___ MATERIAL FOR THE TASK ___

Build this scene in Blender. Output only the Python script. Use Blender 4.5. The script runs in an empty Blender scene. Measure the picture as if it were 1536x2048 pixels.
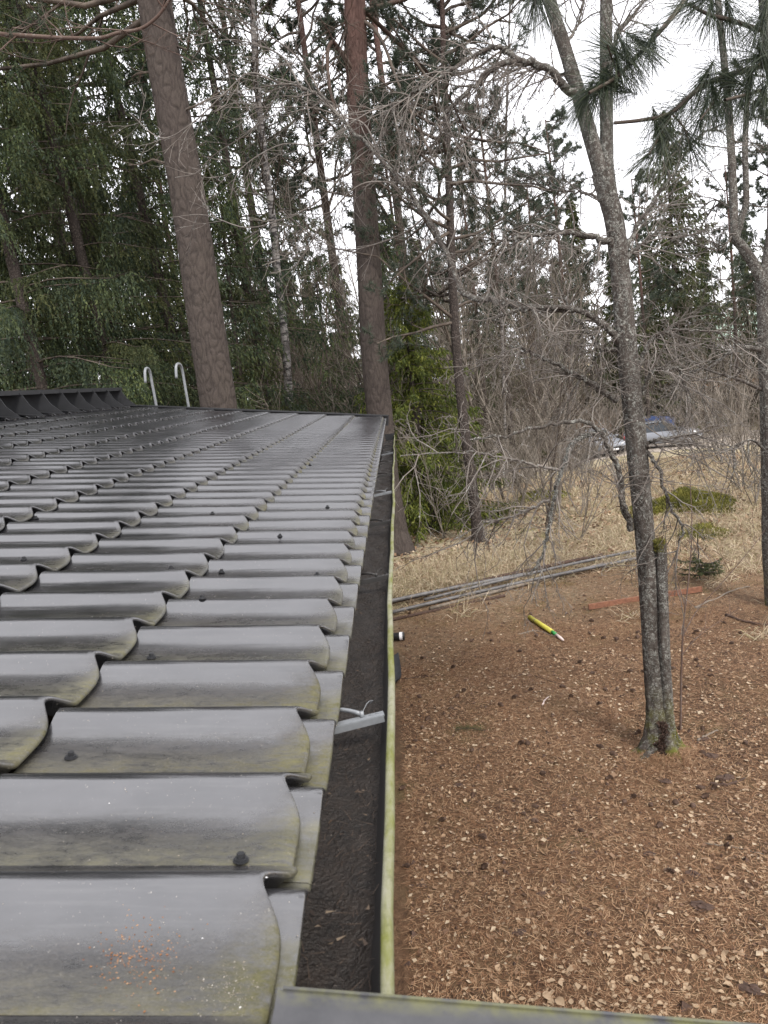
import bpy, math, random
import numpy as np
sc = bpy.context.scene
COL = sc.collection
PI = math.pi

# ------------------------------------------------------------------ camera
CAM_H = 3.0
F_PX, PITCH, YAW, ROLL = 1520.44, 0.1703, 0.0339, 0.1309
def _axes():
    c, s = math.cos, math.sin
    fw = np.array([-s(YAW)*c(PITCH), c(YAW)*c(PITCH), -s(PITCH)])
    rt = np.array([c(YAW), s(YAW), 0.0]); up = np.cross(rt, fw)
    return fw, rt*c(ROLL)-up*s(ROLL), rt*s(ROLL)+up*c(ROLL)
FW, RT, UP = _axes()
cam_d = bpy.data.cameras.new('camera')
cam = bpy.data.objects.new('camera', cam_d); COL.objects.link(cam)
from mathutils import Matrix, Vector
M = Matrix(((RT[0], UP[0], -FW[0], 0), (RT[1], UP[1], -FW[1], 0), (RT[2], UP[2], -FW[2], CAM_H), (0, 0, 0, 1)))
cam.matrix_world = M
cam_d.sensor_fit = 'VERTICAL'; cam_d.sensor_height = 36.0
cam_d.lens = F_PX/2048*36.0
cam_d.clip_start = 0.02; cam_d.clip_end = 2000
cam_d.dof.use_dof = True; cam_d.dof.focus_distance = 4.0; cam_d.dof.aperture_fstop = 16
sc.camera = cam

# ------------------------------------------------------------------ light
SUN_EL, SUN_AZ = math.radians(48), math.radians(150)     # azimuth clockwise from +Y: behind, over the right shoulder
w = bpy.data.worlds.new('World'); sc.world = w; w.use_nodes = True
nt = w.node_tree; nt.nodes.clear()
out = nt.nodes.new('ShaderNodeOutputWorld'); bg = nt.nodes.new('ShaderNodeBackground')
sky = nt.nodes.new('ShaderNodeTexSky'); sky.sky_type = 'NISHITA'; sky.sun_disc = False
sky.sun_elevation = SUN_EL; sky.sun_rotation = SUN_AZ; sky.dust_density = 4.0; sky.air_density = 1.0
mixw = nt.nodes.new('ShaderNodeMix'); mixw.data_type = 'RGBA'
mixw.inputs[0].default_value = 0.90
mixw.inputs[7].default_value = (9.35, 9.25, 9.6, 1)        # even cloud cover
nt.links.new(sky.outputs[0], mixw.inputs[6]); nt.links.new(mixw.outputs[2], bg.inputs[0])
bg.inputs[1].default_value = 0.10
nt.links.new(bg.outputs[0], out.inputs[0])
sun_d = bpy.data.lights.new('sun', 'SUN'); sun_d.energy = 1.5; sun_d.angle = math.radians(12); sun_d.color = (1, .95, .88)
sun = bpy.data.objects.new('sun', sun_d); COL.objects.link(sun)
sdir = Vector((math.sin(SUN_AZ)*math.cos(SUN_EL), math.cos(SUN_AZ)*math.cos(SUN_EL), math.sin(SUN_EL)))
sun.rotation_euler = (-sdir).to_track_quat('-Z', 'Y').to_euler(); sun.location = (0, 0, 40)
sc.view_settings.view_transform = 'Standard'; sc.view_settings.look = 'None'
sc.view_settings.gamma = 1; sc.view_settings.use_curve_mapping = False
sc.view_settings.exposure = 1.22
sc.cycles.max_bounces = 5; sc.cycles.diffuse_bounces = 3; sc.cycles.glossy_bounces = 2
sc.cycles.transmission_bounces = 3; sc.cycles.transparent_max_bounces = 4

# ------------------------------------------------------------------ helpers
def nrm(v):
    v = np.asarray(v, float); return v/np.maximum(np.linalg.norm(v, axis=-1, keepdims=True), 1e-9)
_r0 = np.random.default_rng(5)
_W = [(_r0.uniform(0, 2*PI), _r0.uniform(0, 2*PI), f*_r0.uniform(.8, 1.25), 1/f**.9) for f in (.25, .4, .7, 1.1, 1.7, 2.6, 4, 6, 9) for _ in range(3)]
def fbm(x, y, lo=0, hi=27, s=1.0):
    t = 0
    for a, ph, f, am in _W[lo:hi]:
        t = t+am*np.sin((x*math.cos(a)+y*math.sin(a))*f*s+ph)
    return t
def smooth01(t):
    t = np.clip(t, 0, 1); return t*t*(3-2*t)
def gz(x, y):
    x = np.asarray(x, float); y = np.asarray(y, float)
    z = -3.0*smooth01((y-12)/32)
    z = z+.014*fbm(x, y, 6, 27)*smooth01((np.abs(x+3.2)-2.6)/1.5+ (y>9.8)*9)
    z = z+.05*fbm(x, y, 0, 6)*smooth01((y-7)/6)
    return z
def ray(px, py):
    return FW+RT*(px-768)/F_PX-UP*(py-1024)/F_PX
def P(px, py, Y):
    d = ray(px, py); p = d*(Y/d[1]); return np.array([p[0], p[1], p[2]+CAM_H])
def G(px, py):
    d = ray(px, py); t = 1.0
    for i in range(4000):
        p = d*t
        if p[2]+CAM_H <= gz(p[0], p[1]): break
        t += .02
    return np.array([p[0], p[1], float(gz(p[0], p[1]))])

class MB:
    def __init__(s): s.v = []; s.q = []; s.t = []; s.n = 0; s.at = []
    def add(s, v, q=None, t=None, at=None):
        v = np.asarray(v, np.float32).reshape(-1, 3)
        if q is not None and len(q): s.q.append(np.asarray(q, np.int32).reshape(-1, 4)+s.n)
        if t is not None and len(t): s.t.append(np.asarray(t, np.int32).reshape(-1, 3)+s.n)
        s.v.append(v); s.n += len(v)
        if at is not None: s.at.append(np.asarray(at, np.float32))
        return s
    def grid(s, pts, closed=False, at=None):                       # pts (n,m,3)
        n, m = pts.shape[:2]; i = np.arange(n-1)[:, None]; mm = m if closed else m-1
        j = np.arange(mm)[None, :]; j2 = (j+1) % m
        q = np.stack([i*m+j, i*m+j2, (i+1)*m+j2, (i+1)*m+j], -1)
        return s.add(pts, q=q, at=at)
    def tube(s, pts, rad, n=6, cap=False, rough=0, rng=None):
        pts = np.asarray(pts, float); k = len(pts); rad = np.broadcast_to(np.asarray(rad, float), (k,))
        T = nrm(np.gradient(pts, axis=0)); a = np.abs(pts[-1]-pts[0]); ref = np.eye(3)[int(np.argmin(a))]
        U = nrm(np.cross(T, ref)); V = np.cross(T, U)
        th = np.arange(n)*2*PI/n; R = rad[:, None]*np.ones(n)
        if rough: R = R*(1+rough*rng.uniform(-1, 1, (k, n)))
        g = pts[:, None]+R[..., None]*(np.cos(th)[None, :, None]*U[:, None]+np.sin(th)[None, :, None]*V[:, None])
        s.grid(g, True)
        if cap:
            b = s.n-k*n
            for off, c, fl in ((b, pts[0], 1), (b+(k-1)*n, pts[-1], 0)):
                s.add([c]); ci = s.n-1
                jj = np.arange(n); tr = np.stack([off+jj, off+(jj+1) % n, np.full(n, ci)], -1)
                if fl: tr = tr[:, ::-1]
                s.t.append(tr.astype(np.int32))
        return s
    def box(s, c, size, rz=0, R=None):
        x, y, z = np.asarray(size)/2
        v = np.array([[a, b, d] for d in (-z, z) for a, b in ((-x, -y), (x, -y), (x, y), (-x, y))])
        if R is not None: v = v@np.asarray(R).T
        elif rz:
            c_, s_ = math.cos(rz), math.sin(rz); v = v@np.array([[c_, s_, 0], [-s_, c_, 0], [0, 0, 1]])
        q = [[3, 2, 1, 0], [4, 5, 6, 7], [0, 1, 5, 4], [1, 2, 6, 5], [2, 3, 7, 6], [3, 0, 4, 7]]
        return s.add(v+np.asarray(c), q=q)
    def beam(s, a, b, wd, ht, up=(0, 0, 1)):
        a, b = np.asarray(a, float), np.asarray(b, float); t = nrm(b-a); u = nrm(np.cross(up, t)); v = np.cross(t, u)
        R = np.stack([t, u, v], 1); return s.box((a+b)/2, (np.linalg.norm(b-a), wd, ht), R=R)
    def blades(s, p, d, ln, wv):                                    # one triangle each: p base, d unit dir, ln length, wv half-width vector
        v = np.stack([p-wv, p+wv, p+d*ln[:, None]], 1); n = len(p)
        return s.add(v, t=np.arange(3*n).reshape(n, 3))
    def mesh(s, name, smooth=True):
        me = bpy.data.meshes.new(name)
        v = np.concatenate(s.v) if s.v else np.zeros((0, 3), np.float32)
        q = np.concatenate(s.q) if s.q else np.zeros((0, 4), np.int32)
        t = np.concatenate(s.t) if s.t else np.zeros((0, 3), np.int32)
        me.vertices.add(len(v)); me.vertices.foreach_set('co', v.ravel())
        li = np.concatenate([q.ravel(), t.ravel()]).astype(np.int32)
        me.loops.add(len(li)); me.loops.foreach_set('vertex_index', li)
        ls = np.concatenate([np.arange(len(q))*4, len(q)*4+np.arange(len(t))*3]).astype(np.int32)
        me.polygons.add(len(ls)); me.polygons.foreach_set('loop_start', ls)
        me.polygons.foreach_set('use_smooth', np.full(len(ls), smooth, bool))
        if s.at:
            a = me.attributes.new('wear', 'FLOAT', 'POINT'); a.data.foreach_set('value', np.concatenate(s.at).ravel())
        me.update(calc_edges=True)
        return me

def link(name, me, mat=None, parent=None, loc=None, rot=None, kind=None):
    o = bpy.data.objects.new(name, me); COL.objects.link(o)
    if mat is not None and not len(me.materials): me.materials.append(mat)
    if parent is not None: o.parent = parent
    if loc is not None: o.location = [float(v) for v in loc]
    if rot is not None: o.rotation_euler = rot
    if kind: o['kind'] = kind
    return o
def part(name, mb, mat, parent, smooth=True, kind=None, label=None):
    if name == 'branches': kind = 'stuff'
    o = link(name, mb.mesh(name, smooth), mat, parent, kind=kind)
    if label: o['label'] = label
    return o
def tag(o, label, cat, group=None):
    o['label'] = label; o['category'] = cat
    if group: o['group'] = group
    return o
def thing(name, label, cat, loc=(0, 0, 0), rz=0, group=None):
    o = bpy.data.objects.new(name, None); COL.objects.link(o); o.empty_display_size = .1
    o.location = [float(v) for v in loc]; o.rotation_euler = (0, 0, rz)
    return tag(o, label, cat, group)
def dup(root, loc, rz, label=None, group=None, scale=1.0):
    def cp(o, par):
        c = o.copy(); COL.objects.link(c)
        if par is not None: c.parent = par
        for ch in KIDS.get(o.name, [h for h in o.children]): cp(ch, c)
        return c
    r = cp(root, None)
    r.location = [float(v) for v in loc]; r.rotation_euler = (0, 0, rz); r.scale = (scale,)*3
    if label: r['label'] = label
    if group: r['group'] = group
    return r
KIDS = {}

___
___ MATERIAL FOR THE TASK ___

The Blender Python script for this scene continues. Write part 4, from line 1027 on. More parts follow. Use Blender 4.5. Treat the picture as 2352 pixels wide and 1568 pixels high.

___

• DIRECTION
Among the entries above, take the lines from the one with "Build this scene" through the one with "sc.camera = cam" and retype them exactly, leaving out the pictures.

• FINISHED ANSWER
Build this scene in Blender. Output only the Python script. Use Blender 4.5. The script runs in an empty Blender scene. Measure the picture as if it were 1536x2048 pixels.
import bpy, math, random
import numpy as np
sc = bpy.context.scene
COL = sc.collection
PI = math.pi

# ------------------------------------------------------------------ camera
CAM_H = 3.0
F_PX, PITCH, YAW, ROLL = 1520.44, 0.1703, 0.0339, 0.1309
def _axes():
    c, s = math.cos, math.sin
    fw = np.array([-s(YAW)*c(PITCH), c(YAW)*c(PITCH), -s(PITCH)])
    rt = np.array([c(YAW), s(YAW), 0.0]); up = np.cross(rt, fw)
    return fw, rt*c(ROLL)-up*s(ROLL), rt*s(ROLL)+up*c(ROLL)
FW, RT, UP = _axes()
cam_d = bpy.data.cameras.new('camera')
cam = bpy.data.objects.new('camera', cam_d); COL.objects.link(cam)
from mathutils import Matrix, Vector
M = Matrix(((RT[0], UP[0], -FW[0], 0), (RT[1], UP[1], -FW[1], 0), (RT[2], UP[2], -FW[2], CAM_H), (0, 0, 0, 1)))
cam.matrix_world = M
cam_d.sensor_fit = 'VERTICAL'; cam_d.sensor_height = 36.0
cam_d.lens = F_PX/2048*36.0
cam_d.clip_start = 0.02; cam_d.clip_end = 2000
cam_d.dof.use_dof = True; cam_d.dof.focus_distance = 4.0; cam_d.dof.aperture_fstop = 16
sc.camera = cam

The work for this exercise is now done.